*PROBLEM DETAILS*
The data below must be copied in full and without any change.

*SOURCE DATA*
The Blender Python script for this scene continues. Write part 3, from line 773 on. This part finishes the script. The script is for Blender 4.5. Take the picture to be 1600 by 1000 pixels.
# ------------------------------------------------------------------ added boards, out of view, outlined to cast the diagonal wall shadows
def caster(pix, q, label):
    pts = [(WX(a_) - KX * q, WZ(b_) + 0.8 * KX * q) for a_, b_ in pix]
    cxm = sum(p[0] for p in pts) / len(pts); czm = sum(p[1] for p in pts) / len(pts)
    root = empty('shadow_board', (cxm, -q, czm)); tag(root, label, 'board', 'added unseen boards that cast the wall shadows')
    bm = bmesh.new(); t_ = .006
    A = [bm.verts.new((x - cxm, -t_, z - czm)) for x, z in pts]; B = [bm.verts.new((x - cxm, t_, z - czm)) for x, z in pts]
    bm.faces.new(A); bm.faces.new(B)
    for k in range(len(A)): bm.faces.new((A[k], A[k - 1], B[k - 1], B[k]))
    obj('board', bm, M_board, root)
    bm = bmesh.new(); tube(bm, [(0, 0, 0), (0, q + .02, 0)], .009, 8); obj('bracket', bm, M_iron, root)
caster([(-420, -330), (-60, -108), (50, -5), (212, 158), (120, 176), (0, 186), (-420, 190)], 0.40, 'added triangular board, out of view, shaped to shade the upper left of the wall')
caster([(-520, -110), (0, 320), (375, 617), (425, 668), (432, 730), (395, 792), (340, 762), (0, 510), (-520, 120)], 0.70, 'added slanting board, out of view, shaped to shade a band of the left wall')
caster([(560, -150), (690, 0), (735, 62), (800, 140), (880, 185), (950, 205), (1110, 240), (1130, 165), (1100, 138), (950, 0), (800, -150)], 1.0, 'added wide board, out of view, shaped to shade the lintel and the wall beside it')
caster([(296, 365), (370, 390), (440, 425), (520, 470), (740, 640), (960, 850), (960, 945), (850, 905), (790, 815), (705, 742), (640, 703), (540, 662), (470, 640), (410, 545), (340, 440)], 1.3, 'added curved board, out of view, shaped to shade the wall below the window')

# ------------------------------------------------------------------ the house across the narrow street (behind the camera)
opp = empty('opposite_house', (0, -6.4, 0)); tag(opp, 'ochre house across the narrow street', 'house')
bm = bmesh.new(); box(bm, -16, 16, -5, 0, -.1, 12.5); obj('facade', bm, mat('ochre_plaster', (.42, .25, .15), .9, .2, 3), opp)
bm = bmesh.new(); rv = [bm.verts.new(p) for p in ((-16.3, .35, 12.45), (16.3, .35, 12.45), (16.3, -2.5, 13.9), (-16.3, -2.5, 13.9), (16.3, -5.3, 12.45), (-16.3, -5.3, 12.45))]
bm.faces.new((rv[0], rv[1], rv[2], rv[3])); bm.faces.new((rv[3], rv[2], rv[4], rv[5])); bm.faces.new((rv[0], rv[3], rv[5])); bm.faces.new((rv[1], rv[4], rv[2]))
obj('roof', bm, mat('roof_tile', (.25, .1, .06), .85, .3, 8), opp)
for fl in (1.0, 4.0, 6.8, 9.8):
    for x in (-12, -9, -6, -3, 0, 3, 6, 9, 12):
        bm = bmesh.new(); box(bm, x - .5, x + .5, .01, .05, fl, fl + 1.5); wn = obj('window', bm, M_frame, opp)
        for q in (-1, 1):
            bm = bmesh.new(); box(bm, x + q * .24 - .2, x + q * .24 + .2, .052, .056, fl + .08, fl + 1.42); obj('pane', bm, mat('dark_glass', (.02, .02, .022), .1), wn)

*PROBLEM SOLUTION*
The Blender Python script for this scene continues. Write part 3, from line 773 on. This part finishes the script. The script is for Blender 4.5. Take the picture to be 1600 by 1000 pixels.
# ------------------------------------------------------------------ added boards, out of view, outlined to cast the diagonal wall shadows
def caster(pix, q, label):
    pts = [(WX(a_) - KX * q, WZ(b_) + 0.8 * KX * q) for a_, b_ in pix]
    cxm = sum(p[0] for p in pts) / len(pts); czm = sum(p[1] for p in pts) / len(pts)
    root = empty('shadow_board', (cxm, -q, czm)); tag(root, label, 'board', 'added unseen boards that cast the wall shadows')
    bm = bmesh.new(); t_ = .006
    A = [bm.verts.new((x - cxm, -t_, z - czm)) for x, z in pts]; B = [bm.verts.new((x - cxm, t_, z - czm)) for x, z in pts]
    bm.faces.new(A); bm.faces.new(B)
    for k in range(len(A)): bm.faces.new((A[k], A[k - 1], B[k - 1], B[k]))
    obj('board', bm, M_board, root)
    bm = bmesh.new(); tube(bm, [(0, 0, 0), (0, q + .02, 0)], .009, 8); obj('bracket', bm, M_iron, root)
caster([(-420, -330), (-60, -108), (50, -5), (212, 158), (120, 176), (0, 186), (-420, 190)], 0.40, 'added triangular board, out of view, shaped to shade the upper left of the wall')
caster([(-520, -110), (0, 320), (375, 617), (425, 668), (432, 730), (395, 792), (340, 762), (0, 510), (-520, 120)], 0.70, 'added slanting board, out of view, shaped to shade a band of the left wall')
caster([(560, -150), (690, 0), (735, 62), (800, 140), (880, 185), (950, 205), (1110, 240), (1130, 165), (1100, 138), (950, 0), (800, -150)], 1.0, 'added wide board, out of view, shaped to shade the lintel and the wall beside it')
caster([(296, 365), (370, 390), (440, 425), (520, 470), (740, 640), (960, 850), (960, 945), (850, 905), (790, 815), (705, 742), (640, 703), (540, 662), (470, 640), (410, 545), (340, 440)], 1.3, 'added curved board, out of view, shaped to shade the wall below the window')

# ------------------------------------------------------------------ the house across the narrow street (behind the camera)
opp = empty('opposite_house', (0, -6.4, 0)); tag(opp, 'ochre house across the narrow street', 'house')
bm = bmesh.new(); box(bm, -16, 16, -5, 0, -.1, 12.5); obj('facade', bm, mat('ochre_plaster', (.42, .25, .15), .9, .2, 3), opp)
bm = bmesh.new(); rv = [bm.verts.new(p) for p in ((-16.3, .35, 12.45), (16.3, .35, 12.45), (16.3, -2.5, 13.9), (-16.3, -2.5, 13.9), (16.3, -5.3, 12.45), (-16.3, -5.3, 12.45))]
bm.faces.new((rv[0], rv[1], rv[2], rv[3])); bm.faces.new((rv[3], rv[2], rv[4], rv[5])); bm.faces.new((rv[0], rv[3], rv[5])); bm.faces.new((rv[1], rv[4], rv[2]))
obj('roof', bm, mat('roof_tile', (.25, .1, .06), .85, .3, 8), opp)
for fl in (1.0, 4.0, 6.8, 9.8):
    for x in (-12, -9, -6, -3, 0, 3, 6, 9, 12):
        bm = bmesh.new(); box(bm, x - .5, x + .5, .01, .05, fl, fl + 1.5); wn = obj('window', bm, M_frame, opp)
        for q in (-1, 1):
            bm = bmesh.new(); box(bm, x + q * .24 - .2, x + q * .24 + .2, .052, .056, fl + .08, fl + 1.42); obj('pane', bm, mat('dark_glass', (.02, .02, .022), .1), wn)